Unbeknownst to Cameron was that the producers of Piranha II:The Spawning were watching the whole time. But they just couldn’t figure out how he made those worms writhe on cue. They went away and said, “If he’s that good with worms, I wonder what he can do with actors!” And that’s how he got his first feature film directing gig on Piranha II.
The Road to The Terminator
Under Corman, Cameron had been thrust into the deep end learning production design, second unit directing, and gaining experience in visual effects, all which led to becoming a feature film director. More importantly, this experience laid important groundwork for directing The Terminator.
On both Battle Beyond the Stars and Galaxy of Terror, everything fell into place for Cameron. It might read like his stars were aligned, but he proved his success is a combination of guts, talent, and hard work. No less significant was the professional relationship he developed with Gale Anne Hurd, and set painter, and future Hollywood actor, Bill Paxton.

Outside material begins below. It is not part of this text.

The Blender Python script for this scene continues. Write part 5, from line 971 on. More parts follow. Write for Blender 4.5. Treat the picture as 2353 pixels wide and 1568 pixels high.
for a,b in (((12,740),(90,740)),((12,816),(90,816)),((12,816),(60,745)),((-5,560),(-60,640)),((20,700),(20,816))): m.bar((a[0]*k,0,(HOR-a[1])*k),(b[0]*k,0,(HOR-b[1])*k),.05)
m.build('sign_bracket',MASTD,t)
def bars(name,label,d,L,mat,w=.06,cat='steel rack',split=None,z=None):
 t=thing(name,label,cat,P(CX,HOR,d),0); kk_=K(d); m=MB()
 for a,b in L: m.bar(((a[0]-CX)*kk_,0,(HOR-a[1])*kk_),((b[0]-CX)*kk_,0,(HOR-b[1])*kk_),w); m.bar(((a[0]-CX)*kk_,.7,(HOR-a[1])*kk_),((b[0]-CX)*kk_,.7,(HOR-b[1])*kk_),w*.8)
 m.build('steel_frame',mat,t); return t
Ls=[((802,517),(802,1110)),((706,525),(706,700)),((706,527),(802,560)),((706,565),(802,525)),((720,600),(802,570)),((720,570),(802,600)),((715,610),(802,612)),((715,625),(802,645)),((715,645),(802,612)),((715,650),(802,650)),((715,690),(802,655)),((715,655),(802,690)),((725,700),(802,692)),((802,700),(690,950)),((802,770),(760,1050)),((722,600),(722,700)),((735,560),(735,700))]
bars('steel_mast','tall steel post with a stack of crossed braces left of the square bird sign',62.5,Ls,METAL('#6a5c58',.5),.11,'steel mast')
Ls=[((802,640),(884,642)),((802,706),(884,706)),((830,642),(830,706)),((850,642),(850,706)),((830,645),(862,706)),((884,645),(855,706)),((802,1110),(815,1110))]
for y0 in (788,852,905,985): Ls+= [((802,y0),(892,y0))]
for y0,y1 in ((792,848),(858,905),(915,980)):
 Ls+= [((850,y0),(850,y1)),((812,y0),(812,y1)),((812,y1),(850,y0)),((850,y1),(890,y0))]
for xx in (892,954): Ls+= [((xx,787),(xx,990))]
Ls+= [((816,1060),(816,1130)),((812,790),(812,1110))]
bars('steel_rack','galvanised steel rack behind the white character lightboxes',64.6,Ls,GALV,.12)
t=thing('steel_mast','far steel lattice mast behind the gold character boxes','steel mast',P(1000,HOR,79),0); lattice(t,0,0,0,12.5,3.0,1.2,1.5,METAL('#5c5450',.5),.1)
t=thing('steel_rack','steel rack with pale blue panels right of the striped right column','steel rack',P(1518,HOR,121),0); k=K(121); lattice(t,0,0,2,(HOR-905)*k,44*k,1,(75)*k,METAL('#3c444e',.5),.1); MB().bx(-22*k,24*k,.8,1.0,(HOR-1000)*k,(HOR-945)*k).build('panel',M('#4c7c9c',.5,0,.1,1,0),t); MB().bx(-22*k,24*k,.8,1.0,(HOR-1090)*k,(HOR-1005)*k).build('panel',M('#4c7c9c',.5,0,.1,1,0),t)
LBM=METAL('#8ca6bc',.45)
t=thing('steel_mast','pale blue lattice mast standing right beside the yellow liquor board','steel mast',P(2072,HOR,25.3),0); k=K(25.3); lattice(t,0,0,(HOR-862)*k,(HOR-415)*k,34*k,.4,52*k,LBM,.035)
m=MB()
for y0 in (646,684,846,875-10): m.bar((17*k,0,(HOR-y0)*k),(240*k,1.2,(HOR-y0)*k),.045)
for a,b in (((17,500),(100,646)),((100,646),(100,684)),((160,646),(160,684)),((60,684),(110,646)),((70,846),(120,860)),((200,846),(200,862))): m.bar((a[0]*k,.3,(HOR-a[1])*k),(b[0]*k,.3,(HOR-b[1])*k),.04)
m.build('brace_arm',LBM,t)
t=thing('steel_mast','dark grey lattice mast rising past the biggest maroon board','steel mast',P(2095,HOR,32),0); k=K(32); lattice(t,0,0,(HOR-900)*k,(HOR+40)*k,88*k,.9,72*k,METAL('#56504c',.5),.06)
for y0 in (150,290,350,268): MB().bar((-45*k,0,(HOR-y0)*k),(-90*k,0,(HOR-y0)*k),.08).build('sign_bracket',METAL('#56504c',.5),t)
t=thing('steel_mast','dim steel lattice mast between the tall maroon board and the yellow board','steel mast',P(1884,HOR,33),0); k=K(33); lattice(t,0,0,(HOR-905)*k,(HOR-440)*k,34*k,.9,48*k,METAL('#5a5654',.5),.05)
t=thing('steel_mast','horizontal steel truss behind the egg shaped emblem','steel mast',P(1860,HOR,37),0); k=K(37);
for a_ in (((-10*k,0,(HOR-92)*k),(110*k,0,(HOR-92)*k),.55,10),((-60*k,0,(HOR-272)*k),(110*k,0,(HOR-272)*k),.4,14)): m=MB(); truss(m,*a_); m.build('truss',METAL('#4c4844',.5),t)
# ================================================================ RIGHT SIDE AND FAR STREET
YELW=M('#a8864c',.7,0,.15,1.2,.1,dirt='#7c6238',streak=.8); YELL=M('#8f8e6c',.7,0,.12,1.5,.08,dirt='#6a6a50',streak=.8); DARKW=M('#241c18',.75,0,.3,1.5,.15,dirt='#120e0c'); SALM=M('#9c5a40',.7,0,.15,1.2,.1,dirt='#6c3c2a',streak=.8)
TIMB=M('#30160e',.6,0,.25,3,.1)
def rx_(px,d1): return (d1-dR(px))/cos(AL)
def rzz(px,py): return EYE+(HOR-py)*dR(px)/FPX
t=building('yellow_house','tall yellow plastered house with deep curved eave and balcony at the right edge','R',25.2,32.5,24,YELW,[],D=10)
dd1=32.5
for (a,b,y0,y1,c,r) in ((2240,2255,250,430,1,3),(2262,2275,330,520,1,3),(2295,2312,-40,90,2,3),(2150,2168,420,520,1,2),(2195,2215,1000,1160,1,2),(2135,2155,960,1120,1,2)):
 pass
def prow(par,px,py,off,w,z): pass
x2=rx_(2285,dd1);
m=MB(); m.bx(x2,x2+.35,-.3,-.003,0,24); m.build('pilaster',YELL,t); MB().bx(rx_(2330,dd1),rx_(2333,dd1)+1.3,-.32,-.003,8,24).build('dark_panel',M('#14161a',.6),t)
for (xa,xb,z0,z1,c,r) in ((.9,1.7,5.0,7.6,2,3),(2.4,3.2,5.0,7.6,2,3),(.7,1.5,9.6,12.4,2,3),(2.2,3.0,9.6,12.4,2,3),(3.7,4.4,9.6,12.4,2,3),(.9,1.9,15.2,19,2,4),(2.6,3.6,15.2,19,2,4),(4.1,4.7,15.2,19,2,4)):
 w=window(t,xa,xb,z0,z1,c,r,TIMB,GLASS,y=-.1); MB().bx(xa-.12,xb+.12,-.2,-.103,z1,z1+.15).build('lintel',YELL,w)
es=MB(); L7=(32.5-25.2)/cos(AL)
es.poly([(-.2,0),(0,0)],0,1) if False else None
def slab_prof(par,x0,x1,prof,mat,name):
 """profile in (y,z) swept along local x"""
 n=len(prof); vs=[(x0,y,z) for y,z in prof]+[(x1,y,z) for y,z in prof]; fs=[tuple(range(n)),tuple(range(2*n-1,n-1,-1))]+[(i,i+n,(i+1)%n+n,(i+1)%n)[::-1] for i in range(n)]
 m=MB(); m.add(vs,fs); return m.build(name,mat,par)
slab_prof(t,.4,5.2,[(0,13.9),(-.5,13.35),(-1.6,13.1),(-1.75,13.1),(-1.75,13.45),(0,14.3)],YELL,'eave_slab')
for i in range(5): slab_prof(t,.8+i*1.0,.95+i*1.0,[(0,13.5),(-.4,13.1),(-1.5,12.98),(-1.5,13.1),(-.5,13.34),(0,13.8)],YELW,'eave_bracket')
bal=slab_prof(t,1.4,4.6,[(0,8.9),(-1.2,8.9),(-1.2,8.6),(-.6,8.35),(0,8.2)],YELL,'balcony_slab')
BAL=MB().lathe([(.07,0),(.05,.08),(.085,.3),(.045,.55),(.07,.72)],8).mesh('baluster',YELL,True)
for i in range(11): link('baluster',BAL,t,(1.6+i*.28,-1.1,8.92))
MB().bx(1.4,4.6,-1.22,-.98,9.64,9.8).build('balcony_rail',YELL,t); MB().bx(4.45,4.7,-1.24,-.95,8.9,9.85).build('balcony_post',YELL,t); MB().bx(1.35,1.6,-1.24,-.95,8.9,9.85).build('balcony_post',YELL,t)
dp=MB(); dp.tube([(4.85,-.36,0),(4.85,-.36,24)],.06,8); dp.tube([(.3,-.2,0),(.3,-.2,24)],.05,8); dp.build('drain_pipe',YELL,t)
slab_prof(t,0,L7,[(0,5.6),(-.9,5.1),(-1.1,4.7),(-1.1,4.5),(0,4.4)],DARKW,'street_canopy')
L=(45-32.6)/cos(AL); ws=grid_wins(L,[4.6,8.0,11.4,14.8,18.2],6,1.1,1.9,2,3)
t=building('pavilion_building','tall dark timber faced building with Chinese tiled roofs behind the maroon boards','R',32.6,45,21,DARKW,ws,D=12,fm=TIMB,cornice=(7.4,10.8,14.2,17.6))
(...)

“She was an up-and-coming producer,” Cameron said of Hurd. “She was interested in all of the effects processes, and we just kind of naturally gravitated to each other. At that point, it wasn’t even anything romantic. We were just so focused on our careers, I don’t think that a romantic relationship even occurred to us at that point.”
Their interests aligned on The Terminator. “When Jim and I were initially going to make The Terminator in 1983, Arnold Schwarzenegger became unavailable because Dino De Laurentiis went forward with Conan the Destroyer. So at that point Roger offered me the job of going down to Argentina and overseeing the movies he was making down there. But my heart was in The Terminator.”